— Start of MATERIAL PROVIDED —
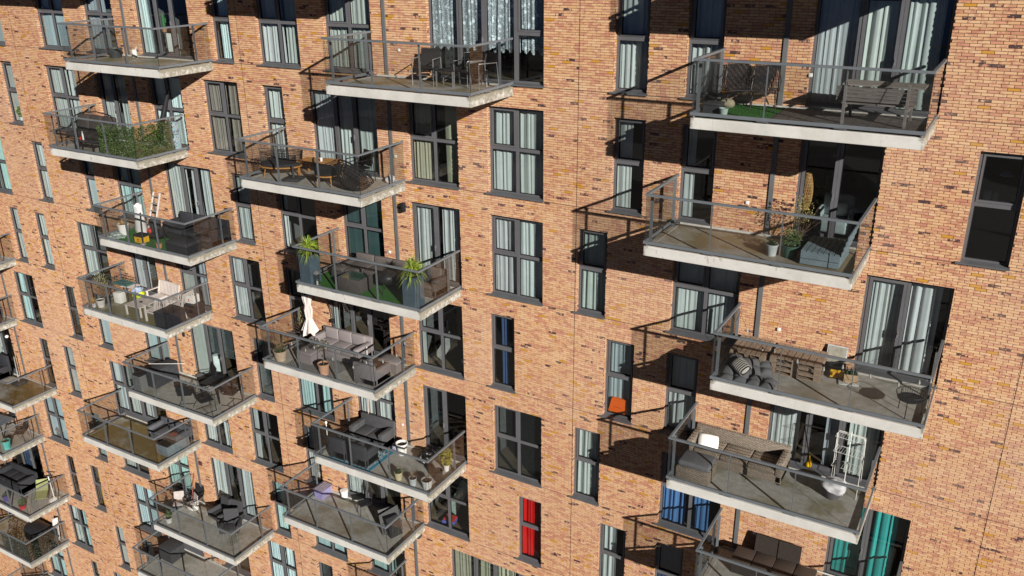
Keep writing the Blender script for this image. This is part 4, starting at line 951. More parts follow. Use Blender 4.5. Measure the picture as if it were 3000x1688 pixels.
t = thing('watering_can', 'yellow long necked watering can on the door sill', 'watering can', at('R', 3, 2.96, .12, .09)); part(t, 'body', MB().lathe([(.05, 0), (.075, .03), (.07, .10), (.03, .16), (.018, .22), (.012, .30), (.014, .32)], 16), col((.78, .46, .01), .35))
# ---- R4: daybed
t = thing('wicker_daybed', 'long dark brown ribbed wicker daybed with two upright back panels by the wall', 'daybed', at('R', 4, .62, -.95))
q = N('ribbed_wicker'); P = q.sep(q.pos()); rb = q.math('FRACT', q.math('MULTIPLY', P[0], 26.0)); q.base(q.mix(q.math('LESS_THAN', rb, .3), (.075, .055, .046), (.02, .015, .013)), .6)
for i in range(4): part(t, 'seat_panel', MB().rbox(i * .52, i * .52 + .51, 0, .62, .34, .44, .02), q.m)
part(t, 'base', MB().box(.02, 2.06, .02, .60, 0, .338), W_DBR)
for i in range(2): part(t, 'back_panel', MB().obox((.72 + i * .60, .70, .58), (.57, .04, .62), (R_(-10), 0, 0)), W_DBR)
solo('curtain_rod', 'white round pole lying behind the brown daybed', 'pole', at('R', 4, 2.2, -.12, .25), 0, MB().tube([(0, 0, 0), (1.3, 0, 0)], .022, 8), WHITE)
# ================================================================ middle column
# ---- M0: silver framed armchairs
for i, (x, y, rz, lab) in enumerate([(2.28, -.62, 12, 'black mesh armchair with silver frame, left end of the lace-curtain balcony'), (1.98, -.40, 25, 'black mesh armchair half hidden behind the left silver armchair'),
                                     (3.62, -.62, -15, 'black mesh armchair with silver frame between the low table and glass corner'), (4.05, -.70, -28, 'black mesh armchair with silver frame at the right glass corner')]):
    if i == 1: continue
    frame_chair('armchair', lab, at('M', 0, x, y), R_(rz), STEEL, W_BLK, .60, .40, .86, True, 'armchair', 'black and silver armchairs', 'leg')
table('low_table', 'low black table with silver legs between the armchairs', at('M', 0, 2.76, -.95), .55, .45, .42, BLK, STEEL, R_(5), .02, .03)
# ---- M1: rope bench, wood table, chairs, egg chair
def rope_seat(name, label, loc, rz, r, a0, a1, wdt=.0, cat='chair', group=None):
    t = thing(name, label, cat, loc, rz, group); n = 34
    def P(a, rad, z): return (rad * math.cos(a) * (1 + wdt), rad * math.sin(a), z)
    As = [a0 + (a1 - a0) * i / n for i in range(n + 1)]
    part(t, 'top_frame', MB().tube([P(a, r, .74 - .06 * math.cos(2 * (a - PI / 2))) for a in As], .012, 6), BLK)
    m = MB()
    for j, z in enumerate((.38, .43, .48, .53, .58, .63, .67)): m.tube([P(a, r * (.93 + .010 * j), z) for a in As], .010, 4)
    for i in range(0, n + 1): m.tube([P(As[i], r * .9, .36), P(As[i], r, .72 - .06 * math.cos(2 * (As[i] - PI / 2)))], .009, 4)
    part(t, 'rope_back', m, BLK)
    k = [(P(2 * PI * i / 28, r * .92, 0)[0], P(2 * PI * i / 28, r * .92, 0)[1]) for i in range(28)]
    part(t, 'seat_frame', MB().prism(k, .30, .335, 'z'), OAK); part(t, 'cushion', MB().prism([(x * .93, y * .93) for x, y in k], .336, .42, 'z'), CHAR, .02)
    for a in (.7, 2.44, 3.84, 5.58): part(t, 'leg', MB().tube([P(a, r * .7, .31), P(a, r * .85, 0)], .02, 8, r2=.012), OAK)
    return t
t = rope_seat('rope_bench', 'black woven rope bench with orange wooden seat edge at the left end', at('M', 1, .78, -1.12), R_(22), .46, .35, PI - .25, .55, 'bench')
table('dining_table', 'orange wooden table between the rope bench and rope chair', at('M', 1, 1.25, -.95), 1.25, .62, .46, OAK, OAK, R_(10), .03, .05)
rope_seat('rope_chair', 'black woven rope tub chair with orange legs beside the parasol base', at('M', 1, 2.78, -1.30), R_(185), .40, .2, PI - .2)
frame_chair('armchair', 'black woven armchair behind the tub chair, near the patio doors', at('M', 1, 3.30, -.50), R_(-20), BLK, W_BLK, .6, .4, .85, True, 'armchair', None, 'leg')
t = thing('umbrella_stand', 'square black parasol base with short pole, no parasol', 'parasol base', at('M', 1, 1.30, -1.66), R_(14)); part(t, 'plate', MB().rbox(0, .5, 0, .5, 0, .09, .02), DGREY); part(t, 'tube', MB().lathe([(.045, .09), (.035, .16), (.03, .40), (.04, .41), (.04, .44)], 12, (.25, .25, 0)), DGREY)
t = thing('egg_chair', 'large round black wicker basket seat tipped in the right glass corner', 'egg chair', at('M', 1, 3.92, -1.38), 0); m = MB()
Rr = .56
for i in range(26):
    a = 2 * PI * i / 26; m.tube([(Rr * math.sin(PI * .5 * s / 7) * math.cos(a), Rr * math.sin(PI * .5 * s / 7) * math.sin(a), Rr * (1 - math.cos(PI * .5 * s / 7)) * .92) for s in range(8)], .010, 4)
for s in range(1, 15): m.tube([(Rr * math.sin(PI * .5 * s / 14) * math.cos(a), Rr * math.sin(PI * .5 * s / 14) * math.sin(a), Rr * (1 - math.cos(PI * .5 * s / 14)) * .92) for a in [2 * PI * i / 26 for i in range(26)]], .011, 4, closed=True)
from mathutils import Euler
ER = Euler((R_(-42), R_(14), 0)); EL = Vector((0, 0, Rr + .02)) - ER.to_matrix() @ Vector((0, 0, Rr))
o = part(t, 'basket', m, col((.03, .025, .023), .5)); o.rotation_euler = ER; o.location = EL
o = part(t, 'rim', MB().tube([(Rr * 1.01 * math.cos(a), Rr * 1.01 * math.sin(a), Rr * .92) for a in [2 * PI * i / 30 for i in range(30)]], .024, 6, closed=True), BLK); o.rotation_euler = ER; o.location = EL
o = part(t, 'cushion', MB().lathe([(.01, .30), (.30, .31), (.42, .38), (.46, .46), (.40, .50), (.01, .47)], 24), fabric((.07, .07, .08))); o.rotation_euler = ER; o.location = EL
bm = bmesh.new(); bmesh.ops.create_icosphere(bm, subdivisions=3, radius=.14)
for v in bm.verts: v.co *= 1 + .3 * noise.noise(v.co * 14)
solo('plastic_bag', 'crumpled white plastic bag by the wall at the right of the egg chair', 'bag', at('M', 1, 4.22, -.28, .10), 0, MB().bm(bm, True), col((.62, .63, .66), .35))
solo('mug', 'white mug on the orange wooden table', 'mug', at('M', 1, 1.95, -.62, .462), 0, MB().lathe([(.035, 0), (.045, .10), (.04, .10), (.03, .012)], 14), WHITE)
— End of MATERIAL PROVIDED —
● **WHAT TO WORK ON**
Keep every word of the data as it is when you write it out, but drop the pictures.

● **ANSWER FOR THIS EXERCISE**
Keep writing the Blender script for this image. This is part 4, starting at line 951. More parts follow. Use Blender 4.5. Measure the picture as if it were 3000x1688 pixels.
t = thing('watering_can', 'yellow long necked watering can on the door sill', 'watering can', at('R', 3, 2.96, .12, .09)); part(t, 'body', MB().lathe([(.05, 0), (.075, .03), (.07, .10), (.03, .16), (.018, .22), (.012, .30), (.014, .32)], 16), col((.78, .46, .01), .35))
# ---- R4: daybed
t = thing('wicker_daybed', 'long dark brown ribbed wicker daybed with two upright back panels by the wall', 'daybed', at('R', 4, .62, -.95))
q = N('ribbed_wicker'); P = q.sep(q.pos()); rb = q.math('FRACT', q.math('MULTIPLY', P[0], 26.0)); q.base(q.mix(q.math('LESS_THAN', rb, .3), (.075, .055, .046), (.02, .015, .013)), .6)
for i in range(4): part(t, 'seat_panel', MB().rbox(i * .52, i * .52 + .51, 0, .62, .34, .44, .02), q.m)
part(t, 'base', MB().box(.02, 2.06, .02, .60, 0, .338), W_DBR)
for i in range(2): part(t, 'back_panel', MB().obox((.72 + i * .60, .70, .58), (.57, .04, .62), (R_(-10), 0, 0)), W_DBR)
solo('curtain_rod', 'white round pole lying behind the brown daybed', 'pole', at('R', 4, 2.2, -.12, .25), 0, MB().tube([(0, 0, 0), (1.3, 0, 0)], .022, 8), WHITE)
# ================================================================ middle column
# ---- M0: silver framed armchairs
for i, (x, y, rz, lab) in enumerate([(2.28, -.62, 12, 'black mesh armchair with silver frame, left end of the lace-curtain balcony'), (1.98, -.40, 25, 'black mesh armchair half hidden behind the left silver armchair'),
                                     (3.62, -.62, -15, 'black mesh armchair with silver frame between the low table and glass corner'), (4.05, -.70, -28, 'black mesh armchair with silver frame at the right glass corner')]):
    if i == 1: continue
    frame_chair('armchair', lab, at('M', 0, x, y), R_(rz), STEEL, W_BLK, .60, .40, .86, True, 'armchair', 'black and silver armchairs', 'leg')
table('low_table', 'low black table with silver legs between the armchairs', at('M', 0, 2.76, -.95), .55, .45, .42, BLK, STEEL, R_(5), .02, .03)
# ---- M1: rope bench, wood table, chairs, egg chair
def rope_seat(name, label, loc, rz, r, a0, a1, wdt=.0, cat='chair', group=None):
    t = thing(name, label, cat, loc, rz, group); n = 34
    def P(a, rad, z): return (rad * math.cos(a) * (1 + wdt), rad * math.sin(a), z)
    As = [a0 + (a1 - a0) * i / n for i in range(n + 1)]
    part(t, 'top_frame', MB().tube([P(a, r, .74 - .06 * math.cos(2 * (a - PI / 2))) for a in As], .012, 6), BLK)
    m = MB()
    for j, z in enumerate((.38, .43, .48, .53, .58, .63, .67)): m.tube([P(a, r * (.93 + .010 * j), z) for a in As], .010, 4)
    for i in range(0, n + 1): m.tube([P(As[i], r * .9, .36), P(As[i], r, .72 - .06 * math.cos(2 * (As[i] - PI / 2)))], .009, 4)
    part(t, 'rope_back', m, BLK)
    k = [(P(2 * PI * i / 28, r * .92, 0)[0], P(2 * PI * i / 28, r * .92, 0)[1]) for i in range(28)]
    part(t, 'seat_frame', MB().prism(k, .30, .335, 'z'), OAK); part(t, 'cushion', MB().prism([(x * .93, y * .93) for x, y in k], .336, .42, 'z'), CHAR, .02)
    for a in (.7, 2.44, 3.84, 5.58): part(t, 'leg', MB().tube([P(a, r * .7, .31), P(a, r * .85, 0)], .02, 8, r2=.012), OAK)
    return t
t = rope_seat('rope_bench', 'black woven rope bench with orange wooden seat edge at the left end', at('M', 1, .78, -1.12), R_(22), .46, .35, PI - .25, .55, 'bench')
table('dining_table', 'orange wooden table between the rope bench and rope chair', at('M', 1, 1.25, -.95), 1.25, .62, .46, OAK, OAK, R_(10), .03, .05)
rope_seat('rope_chair', 'black woven rope tub chair with orange legs beside the parasol base', at('M', 1, 2.78, -1.30), R_(185), .40, .2, PI - .2)
frame_chair('armchair', 'black woven armchair behind the tub chair, near the patio doors', at('M', 1, 3.30, -.50), R_(-20), BLK, W_BLK, .6, .4, .85, True, 'armchair', None, 'leg')
t = thing('umbrella_stand', 'square black parasol base with short pole, no parasol', 'parasol base', at('M', 1, 1.30, -1.66), R_(14)); part(t, 'plate', MB().rbox(0, .5, 0, .5, 0, .09, .02), DGREY); part(t, 'tube', MB().lathe([(.045, .09), (.035, .16), (.03, .40), (.04, .41), (.04, .44)], 12, (.25, .25, 0)), DGREY)
t = thing('egg_chair', 'large round black wicker basket seat tipped in the right glass corner', 'egg chair', at('M', 1, 3.92, -1.38), 0); m = MB()
Rr = .56
for i in range(26):
    a = 2 * PI * i / 26; m.tube([(Rr * math.sin(PI * .5 * s / 7) * math.cos(a), Rr * math.sin(PI * .5 * s / 7) * math.sin(a), Rr * (1 - math.cos(PI * .5 * s / 7)) * .92) for s in range(8)], .010, 4)
for s in range(1, 15): m.tube([(Rr * math.sin(PI * .5 * s / 14) * math.cos(a), Rr * math.sin(PI * .5 * s / 14) * math.sin(a), Rr * (1 - math.cos(PI * .5 * s / 14)) * .92) for a in [2 * PI * i / 26 for i in range(26)]], .011, 4, closed=True)
from mathutils import Euler
ER = Euler((R_(-42), R_(14), 0)); EL = Vector((0, 0, Rr + .02)) - ER.to_matrix() @ Vector((0, 0, Rr))
o = part(t, 'basket', m, col((.03, .025, .023), .5)); o.rotation_euler = ER; o.location = EL
o = part(t, 'rim', MB().tube([(Rr * 1.01 * math.cos(a), Rr * 1.01 * math.sin(a), Rr * .92) for a in [2 * PI * i / 30 for i in range(30)]], .024, 6, closed=True), BLK); o.rotation_euler = ER; o.location = EL
o = part(t, 'cushion', MB().lathe([(.01, .30), (.30, .31), (.42, .38), (.46, .46), (.40, .50), (.01, .47)], 24), fabric((.07, .07, .08))); o.rotation_euler = ER; o.location = EL
bm = bmesh.new(); bmesh.ops.create_icosphere(bm, subdivisions=3, radius=.14)
for v in bm.verts: v.co *= 1 + .3 * noise.noise(v.co * 14)
solo('plastic_bag', 'crumpled white plastic bag by the wall at the right of the egg chair', 'bag', at('M', 1, 4.22, -.28, .10), 0, MB().bm(bm, True), col((.62, .63, .66), .35))
solo('mug', 'white mug on the orange wooden table', 'mug', at('M', 1, 1.95, -.62, .462), 0, MB().lathe([(.035, 0), (.045, .10), (.04, .10), (.03, .012)], 14), WHITE)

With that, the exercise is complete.